"""
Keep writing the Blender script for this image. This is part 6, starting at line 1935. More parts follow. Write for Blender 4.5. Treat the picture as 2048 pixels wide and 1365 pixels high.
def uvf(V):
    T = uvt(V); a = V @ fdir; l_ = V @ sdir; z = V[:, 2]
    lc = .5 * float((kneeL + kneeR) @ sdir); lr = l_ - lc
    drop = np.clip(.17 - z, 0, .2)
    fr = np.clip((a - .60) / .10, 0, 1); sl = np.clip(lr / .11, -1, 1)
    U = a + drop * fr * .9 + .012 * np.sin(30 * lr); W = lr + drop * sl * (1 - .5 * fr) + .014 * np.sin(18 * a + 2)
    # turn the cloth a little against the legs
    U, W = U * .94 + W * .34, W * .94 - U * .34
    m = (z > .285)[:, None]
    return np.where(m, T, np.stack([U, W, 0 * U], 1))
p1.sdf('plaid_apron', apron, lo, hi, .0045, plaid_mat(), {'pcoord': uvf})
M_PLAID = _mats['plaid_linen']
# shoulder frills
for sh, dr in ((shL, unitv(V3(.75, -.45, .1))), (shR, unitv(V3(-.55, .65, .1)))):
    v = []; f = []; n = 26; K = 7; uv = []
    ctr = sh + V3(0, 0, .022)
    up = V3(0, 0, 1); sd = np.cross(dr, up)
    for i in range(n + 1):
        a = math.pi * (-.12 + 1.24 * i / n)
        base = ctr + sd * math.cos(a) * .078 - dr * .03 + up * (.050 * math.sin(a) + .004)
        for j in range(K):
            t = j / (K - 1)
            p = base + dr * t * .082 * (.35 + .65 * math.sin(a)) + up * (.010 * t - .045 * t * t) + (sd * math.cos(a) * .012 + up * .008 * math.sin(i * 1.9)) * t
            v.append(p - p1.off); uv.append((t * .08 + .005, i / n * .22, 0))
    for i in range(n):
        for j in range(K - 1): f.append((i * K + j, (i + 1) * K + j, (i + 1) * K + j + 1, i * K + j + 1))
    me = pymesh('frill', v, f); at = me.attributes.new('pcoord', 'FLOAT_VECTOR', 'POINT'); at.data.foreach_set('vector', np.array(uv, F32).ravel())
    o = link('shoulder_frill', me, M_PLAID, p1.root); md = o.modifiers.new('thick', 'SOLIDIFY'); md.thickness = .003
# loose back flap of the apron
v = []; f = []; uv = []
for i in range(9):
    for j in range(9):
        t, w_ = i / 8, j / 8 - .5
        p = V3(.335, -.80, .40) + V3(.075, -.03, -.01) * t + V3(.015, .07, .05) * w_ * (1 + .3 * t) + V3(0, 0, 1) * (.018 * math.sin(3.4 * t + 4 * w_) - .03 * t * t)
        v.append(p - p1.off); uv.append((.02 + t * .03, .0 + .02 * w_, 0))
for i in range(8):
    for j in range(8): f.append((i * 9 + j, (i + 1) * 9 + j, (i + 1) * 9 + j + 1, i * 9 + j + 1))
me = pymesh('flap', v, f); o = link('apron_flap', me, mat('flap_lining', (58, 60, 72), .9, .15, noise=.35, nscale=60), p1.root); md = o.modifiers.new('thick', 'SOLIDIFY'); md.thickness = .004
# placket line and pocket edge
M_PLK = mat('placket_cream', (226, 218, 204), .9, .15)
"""
What to produce: Once more, set down the full listing, verbatim.

The answer:
Keep writing the Blender script for this image. This is part 6, starting at line 1935. More parts follow. Write for Blender 4.5. Treat the picture as 2048 pixels wide and 1365 pixels high.
def uvf(V):
    T = uvt(V); a = V @ fdir; l_ = V @ sdir; z = V[:, 2]
    lc = .5 * float((kneeL + kneeR) @ sdir); lr = l_ - lc
    drop = np.clip(.17 - z, 0, .2)
    fr = np.clip((a - .60) / .10, 0, 1); sl = np.clip(lr / .11, -1, 1)
    U = a + drop * fr * .9 + .012 * np.sin(30 * lr); W = lr + drop * sl * (1 - .5 * fr) + .014 * np.sin(18 * a + 2)
    # turn the cloth a little against the legs
    U, W = U * .94 + W * .34, W * .94 - U * .34
    m = (z > .285)[:, None]
    return np.where(m, T, np.stack([U, W, 0 * U], 1))
p1.sdf('plaid_apron', apron, lo, hi, .0045, plaid_mat(), {'pcoord': uvf})
M_PLAID = _mats['plaid_linen']
# shoulder frills
for sh, dr in ((shL, unitv(V3(.75, -.45, .1))), (shR, unitv(V3(-.55, .65, .1)))):
    v = []; f = []; n = 26; K = 7; uv = []
    ctr = sh + V3(0, 0, .022)
    up = V3(0, 0, 1); sd = np.cross(dr, up)
    for i in range(n + 1):
        a = math.pi * (-.12 + 1.24 * i / n)
        base = ctr + sd * math.cos(a) * .078 - dr * .03 + up * (.050 * math.sin(a) + .004)
        for j in range(K):
            t = j / (K - 1)
            p = base + dr * t * .082 * (.35 + .65 * math.sin(a)) + up * (.010 * t - .045 * t * t) + (sd * math.cos(a) * .012 + up * .008 * math.sin(i * 1.9)) * t
            v.append(p - p1.off); uv.append((t * .08 + .005, i / n * .22, 0))
    for i in range(n):
        for j in range(K - 1): f.append((i * K + j, (i + 1) * K + j, (i + 1) * K + j + 1, i * K + j + 1))
    me = pymesh('frill', v, f); at = me.attributes.new('pcoord', 'FLOAT_VECTOR', 'POINT'); at.data.foreach_set('vector', np.array(uv, F32).ravel())
    o = link('shoulder_frill', me, M_PLAID, p1.root); md = o.modifiers.new('thick', 'SOLIDIFY'); md.thickness = .003
# loose back flap of the apron
v = []; f = []; uv = []
for i in range(9):
    for j in range(9):
        t, w_ = i / 8, j / 8 - .5
        p = V3(.335, -.80, .40) + V3(.075, -.03, -.01) * t + V3(.015, .07, .05) * w_ * (1 + .3 * t) + V3(0, 0, 1) * (.018 * math.sin(3.4 * t + 4 * w_) - .03 * t * t)
        v.append(p - p1.off); uv.append((.02 + t * .03, .0 + .02 * w_, 0))
for i in range(8):
    for j in range(8): f.append((i * 9 + j, (i + 1) * 9 + j, (i + 1) * 9 + j + 1, i * 9 + j + 1))
me = pymesh('flap', v, f); o = link('apron_flap', me, mat('flap_lining', (58, 60, 72), .9, .15, noise=.35, nscale=60), p1.root); md = o.modifiers.new('thick', 'SOLIDIFY'); md.thickness = .004
# placket line and pocket edge
M_PLK = mat('placket_cream', (226, 218, 204), .9, .15)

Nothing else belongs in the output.